→ WHAT IS EXPECTED: Only the lines from the one containing "Continue the Blender" through the one containing "obj('back_panel', box(-.735, -.008, .030, .036, ZB" are to be copied, exactly and with both ends kept.

→ DATA PROVIDED:
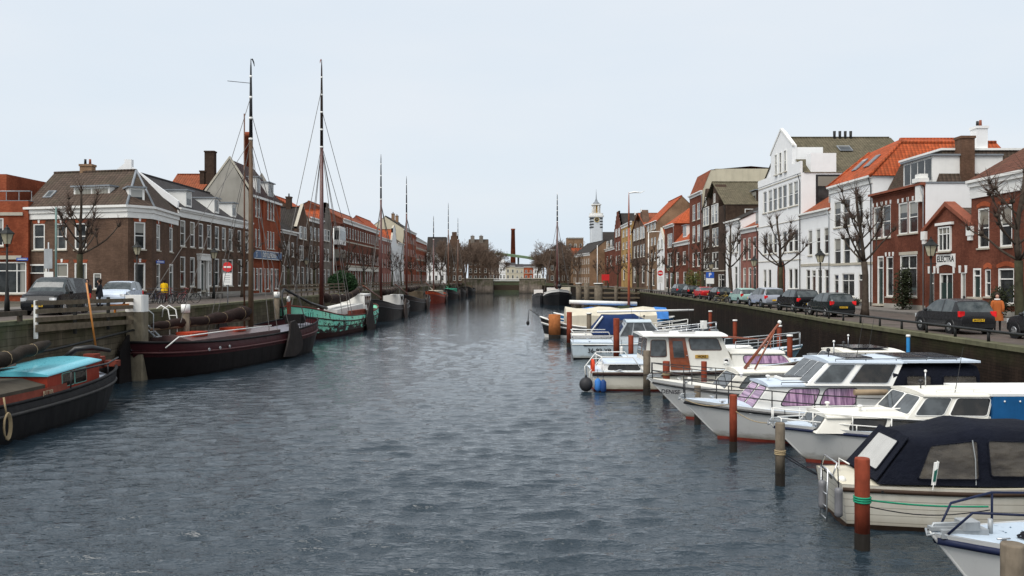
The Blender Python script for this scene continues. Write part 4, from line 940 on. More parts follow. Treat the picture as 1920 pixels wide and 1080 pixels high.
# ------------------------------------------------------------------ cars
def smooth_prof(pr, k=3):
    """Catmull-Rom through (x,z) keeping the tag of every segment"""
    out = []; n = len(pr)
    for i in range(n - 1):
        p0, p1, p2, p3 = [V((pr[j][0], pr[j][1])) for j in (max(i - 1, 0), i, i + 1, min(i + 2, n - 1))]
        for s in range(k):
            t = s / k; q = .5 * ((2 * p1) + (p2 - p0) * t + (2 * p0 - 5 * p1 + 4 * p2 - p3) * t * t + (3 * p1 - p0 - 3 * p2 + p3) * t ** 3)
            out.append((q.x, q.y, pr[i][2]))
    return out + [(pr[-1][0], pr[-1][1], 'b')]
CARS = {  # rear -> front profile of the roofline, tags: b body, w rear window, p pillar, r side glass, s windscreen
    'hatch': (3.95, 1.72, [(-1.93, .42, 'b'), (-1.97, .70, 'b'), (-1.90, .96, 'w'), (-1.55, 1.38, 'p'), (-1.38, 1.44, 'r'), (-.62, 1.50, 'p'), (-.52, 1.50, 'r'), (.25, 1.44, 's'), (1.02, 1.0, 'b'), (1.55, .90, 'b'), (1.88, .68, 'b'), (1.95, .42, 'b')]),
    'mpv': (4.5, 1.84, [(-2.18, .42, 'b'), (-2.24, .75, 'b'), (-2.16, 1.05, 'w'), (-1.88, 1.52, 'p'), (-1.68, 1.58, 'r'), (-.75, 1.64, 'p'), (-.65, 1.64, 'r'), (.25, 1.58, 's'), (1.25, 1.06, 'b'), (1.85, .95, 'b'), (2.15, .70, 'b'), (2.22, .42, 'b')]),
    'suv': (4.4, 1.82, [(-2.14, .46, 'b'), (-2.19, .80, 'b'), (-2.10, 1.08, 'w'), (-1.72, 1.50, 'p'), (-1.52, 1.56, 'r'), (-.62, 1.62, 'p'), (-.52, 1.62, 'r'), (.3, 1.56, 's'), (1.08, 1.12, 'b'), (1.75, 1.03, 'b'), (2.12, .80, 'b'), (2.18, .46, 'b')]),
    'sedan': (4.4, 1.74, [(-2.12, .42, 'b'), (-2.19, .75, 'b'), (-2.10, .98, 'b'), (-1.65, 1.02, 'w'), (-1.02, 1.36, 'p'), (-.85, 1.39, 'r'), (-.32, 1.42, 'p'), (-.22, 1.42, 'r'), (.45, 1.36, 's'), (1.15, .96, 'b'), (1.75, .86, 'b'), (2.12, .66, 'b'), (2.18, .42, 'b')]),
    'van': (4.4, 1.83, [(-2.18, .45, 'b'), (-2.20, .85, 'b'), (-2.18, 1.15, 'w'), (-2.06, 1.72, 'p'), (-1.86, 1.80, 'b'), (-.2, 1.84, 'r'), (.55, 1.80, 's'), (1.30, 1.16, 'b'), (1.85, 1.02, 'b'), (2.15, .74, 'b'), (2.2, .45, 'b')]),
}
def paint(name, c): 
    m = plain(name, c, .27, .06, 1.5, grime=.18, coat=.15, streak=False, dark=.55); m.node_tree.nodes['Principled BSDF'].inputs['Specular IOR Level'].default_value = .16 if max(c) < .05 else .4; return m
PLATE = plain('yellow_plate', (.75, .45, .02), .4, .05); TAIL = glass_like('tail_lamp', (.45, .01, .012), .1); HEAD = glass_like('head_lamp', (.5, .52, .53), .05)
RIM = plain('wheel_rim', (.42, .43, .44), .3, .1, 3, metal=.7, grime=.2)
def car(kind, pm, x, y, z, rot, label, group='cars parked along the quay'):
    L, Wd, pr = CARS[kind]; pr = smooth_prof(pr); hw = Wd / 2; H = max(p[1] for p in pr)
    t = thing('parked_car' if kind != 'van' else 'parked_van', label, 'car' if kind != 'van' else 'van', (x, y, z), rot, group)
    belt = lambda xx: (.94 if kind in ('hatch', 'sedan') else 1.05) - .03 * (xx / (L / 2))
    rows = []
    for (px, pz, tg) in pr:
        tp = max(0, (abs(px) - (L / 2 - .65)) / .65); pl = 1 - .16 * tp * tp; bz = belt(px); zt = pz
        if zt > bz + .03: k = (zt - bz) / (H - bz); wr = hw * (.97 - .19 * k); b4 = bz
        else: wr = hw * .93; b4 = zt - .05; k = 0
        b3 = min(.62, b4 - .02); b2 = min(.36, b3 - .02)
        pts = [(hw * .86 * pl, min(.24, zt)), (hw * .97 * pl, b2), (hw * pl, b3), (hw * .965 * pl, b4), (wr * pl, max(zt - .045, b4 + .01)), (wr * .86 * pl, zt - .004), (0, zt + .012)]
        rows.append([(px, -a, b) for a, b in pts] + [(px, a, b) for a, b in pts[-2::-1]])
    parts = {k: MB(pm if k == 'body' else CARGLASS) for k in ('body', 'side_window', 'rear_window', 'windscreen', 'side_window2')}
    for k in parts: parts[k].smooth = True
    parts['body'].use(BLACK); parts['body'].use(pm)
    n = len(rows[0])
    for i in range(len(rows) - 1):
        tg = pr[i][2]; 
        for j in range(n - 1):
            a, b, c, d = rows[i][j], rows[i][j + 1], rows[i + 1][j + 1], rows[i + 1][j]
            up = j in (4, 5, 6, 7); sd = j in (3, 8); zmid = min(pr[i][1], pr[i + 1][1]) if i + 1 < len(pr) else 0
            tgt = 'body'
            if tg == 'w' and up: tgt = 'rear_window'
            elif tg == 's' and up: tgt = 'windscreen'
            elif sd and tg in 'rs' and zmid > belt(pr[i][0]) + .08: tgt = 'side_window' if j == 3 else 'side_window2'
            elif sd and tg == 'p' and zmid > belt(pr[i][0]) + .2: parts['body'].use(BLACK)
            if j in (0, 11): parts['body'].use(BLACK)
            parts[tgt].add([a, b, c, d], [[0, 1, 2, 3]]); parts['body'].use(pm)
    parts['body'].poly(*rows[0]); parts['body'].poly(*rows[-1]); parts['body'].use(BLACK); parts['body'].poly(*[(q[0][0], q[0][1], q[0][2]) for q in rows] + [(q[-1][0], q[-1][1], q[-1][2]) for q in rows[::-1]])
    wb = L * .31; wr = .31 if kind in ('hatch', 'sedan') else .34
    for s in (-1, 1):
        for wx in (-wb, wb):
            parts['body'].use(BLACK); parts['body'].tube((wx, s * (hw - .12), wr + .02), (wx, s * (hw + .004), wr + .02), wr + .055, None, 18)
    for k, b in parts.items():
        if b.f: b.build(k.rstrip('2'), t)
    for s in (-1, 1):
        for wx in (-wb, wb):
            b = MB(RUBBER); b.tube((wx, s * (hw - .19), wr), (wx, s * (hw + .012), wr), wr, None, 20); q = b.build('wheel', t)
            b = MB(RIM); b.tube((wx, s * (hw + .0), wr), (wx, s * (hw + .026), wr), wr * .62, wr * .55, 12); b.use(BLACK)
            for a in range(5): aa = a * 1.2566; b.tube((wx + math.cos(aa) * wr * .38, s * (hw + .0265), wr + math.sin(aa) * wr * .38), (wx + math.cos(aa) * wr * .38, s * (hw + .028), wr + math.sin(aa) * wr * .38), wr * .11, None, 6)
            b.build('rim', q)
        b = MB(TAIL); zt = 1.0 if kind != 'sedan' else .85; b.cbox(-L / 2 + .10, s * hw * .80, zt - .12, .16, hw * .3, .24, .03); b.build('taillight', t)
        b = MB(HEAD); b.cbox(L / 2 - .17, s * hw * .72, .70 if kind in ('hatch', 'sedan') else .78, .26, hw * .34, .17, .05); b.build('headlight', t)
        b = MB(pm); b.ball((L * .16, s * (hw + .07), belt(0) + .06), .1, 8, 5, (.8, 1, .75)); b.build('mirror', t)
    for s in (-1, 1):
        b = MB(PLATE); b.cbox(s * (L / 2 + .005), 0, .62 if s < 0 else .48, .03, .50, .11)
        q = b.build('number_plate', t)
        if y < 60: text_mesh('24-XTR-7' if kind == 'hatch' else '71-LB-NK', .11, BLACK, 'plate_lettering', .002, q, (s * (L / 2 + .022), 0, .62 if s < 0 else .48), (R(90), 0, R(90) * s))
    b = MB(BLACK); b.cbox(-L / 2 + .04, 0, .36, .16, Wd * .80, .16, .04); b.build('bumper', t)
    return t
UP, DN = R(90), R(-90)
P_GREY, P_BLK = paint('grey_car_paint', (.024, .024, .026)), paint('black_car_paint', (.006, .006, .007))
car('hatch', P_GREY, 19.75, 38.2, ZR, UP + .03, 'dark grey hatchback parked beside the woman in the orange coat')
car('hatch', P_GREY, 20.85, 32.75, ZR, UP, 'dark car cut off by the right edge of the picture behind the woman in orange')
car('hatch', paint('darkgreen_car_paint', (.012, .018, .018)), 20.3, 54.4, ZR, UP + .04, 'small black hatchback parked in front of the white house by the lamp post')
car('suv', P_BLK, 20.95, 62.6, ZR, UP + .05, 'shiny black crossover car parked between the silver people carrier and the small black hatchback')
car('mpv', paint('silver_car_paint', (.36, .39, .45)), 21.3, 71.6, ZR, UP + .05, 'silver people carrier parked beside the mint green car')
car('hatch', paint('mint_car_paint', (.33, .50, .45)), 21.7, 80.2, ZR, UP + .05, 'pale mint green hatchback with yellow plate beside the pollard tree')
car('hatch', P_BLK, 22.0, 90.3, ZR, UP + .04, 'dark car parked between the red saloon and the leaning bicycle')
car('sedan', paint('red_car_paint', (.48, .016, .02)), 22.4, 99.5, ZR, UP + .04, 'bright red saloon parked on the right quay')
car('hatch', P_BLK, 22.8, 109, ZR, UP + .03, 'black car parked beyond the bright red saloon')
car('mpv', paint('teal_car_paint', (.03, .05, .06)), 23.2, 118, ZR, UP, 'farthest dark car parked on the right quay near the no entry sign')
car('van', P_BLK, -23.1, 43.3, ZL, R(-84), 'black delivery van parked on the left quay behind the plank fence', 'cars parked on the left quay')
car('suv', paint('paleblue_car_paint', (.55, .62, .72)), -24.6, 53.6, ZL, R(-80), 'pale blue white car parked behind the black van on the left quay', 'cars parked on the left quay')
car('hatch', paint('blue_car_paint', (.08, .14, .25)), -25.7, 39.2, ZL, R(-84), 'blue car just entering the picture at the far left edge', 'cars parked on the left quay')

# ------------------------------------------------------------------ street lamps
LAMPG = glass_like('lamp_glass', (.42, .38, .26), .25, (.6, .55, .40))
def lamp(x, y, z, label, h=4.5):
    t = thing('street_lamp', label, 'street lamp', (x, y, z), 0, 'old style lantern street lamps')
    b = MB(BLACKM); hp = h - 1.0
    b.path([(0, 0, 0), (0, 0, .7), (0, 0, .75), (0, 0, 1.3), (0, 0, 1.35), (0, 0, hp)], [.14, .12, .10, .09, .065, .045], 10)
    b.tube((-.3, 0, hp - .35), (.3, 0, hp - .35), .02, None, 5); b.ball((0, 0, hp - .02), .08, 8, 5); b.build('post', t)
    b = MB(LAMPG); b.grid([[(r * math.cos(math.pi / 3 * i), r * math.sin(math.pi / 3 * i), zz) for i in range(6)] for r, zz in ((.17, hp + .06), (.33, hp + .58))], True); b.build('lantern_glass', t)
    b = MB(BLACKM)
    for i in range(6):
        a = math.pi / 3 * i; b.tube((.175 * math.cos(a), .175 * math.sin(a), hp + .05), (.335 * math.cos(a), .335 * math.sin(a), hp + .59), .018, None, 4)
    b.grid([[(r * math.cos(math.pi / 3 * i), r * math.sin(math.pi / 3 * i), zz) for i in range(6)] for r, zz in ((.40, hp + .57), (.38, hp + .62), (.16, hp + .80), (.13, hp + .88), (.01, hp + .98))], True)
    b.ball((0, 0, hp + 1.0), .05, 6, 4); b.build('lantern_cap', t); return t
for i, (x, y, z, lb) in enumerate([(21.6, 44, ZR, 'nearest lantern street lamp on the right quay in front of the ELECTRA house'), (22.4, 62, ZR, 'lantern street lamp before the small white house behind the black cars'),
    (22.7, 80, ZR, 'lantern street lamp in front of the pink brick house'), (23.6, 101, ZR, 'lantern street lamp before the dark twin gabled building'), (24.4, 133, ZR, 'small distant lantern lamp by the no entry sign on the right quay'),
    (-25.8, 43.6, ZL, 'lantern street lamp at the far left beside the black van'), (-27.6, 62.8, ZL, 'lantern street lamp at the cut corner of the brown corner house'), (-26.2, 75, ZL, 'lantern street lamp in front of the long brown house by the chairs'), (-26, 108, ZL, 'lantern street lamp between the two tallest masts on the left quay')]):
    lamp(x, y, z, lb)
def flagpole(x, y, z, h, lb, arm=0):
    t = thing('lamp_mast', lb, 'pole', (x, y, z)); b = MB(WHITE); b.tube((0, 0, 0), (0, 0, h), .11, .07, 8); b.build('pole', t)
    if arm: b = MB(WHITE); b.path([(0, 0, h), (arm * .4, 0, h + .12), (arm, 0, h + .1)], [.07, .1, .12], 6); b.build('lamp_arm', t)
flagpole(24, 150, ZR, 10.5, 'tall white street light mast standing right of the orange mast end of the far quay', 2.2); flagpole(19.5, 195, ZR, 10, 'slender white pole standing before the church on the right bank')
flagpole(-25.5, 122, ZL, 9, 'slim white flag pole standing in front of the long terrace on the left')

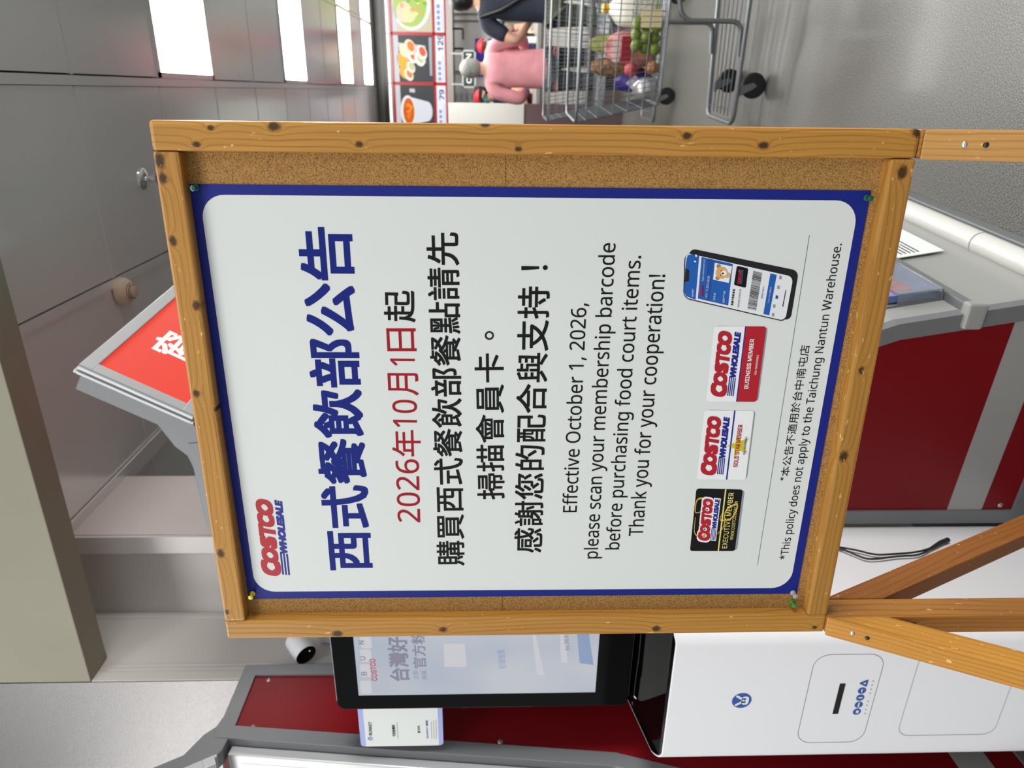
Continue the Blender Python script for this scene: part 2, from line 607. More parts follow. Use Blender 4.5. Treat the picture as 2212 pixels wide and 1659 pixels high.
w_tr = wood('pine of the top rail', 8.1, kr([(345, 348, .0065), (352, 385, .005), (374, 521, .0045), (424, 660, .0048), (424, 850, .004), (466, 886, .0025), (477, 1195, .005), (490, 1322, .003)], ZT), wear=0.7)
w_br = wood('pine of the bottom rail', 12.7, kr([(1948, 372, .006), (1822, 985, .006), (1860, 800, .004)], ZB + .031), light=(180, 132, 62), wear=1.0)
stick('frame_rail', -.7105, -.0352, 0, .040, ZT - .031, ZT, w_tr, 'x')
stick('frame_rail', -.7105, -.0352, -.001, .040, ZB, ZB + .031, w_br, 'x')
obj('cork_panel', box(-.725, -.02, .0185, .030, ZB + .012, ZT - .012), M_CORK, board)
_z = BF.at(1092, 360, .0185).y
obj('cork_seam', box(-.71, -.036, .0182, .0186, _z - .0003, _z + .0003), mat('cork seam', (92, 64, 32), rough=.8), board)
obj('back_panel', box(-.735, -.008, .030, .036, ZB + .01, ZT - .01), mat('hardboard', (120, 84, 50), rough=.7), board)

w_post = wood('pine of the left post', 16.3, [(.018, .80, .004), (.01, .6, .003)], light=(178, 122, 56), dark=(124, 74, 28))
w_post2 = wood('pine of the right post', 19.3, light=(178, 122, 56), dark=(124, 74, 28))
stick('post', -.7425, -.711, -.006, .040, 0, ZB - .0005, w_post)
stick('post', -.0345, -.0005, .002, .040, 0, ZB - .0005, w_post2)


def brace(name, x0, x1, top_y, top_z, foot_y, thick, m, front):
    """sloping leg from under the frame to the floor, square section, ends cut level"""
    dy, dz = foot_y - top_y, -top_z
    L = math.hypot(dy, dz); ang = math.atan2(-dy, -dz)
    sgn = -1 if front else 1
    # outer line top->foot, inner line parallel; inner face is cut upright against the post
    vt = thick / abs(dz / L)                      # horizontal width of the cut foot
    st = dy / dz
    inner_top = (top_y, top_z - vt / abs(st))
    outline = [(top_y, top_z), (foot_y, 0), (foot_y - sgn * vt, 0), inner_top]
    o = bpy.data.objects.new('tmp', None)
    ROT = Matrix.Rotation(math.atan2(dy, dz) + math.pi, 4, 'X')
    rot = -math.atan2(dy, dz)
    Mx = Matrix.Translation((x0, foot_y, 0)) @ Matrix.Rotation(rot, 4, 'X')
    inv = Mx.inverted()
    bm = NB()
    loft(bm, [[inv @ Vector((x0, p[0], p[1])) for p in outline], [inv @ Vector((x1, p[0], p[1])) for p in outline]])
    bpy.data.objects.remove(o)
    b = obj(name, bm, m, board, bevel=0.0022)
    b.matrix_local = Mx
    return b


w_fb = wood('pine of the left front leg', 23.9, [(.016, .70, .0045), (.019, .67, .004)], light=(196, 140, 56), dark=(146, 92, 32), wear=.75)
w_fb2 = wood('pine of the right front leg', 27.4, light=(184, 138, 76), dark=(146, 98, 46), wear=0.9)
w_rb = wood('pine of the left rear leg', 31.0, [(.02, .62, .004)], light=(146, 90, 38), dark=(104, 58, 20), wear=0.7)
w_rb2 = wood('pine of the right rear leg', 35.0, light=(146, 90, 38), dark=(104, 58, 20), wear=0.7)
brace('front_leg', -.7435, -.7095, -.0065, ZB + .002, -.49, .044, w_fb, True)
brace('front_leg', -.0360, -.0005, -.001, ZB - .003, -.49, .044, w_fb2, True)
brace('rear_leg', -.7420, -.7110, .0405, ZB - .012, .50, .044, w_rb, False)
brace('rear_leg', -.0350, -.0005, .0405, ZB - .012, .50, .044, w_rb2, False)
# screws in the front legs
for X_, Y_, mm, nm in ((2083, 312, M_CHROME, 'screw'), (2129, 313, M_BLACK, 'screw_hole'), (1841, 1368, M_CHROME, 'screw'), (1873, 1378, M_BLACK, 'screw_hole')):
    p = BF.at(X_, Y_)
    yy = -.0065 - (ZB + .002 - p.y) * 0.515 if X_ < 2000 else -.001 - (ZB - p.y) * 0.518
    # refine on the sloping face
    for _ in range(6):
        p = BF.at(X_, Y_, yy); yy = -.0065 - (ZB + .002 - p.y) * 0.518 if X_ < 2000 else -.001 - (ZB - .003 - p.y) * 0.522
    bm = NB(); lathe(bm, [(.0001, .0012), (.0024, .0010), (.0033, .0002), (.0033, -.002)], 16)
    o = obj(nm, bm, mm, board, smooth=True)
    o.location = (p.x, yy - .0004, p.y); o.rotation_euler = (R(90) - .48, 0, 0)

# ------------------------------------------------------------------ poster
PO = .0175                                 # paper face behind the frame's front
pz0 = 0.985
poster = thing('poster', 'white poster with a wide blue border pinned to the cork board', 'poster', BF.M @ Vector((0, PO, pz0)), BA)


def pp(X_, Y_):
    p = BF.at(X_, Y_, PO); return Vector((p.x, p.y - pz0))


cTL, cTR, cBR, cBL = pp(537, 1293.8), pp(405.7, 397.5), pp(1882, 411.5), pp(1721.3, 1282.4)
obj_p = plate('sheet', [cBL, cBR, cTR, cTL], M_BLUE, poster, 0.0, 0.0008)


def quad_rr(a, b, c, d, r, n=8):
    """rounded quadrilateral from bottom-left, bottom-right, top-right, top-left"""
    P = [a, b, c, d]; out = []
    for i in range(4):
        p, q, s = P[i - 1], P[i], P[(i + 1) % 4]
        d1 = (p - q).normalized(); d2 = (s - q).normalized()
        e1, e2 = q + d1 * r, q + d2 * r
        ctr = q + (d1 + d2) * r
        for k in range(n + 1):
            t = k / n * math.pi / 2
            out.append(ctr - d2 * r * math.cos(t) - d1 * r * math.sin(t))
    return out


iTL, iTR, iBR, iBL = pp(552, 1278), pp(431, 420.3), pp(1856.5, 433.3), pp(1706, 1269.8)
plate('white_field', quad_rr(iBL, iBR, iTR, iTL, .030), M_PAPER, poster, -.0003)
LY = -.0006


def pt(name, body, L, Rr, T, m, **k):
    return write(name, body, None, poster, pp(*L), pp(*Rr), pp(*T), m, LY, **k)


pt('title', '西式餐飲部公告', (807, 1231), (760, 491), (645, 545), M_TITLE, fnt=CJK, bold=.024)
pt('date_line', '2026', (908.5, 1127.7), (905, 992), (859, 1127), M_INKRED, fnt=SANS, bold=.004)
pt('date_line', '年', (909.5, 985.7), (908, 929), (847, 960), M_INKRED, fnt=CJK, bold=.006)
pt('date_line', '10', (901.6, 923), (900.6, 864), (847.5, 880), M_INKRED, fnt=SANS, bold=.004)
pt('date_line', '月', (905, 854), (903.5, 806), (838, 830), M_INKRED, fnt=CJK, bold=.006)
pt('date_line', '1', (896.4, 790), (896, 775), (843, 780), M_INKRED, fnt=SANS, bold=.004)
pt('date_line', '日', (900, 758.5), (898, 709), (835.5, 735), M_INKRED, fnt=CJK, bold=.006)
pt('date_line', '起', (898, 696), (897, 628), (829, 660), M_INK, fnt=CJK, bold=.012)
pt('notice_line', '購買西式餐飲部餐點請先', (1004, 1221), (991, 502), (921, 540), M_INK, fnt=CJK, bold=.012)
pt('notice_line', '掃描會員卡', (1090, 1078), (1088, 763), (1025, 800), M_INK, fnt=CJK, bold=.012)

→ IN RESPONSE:
Continue the Blender Python script for this scene: part 2, from line 607. More parts follow. Use Blender 4.5. Treat the picture as 2212 pixels wide and 1659 pixels high.
w_tr = wood('pine of the top rail', 8.1, kr([(345, 348, .0065), (352, 385, .005), (374, 521, .0045), (424, 660, .0048), (424, 850, .004), (466, 886, .0025), (477, 1195, .005), (490, 1322, .003)], ZT), wear=0.7)
w_br = wood('pine of the bottom rail', 12.7, kr([(1948, 372, .006), (1822, 985, .006), (1860, 800, .004)], ZB + .031), light=(180, 132, 62), wear=1.0)
stick('frame_rail', -.7105, -.0352, 0, .040, ZT - .031, ZT, w_tr, 'x')
stick('frame_rail', -.7105, -.0352, -.001, .040, ZB, ZB + .031, w_br, 'x')
obj('cork_panel', box(-.725, -.02, .0185, .030, ZB + .012, ZT - .012), M_CORK, board)
_z = BF.at(1092, 360, .0185).y
obj('cork_seam', box(-.71, -.036, .0182, .0186, _z - .0003, _z + .0003), mat('cork seam', (92, 64, 32), rough=.8), board)
obj('back_panel', box(-.735, -.008, .030, .036, ZB + .01, ZT - .01), mat('hardboard', (120, 84, 50), rough=.7), board)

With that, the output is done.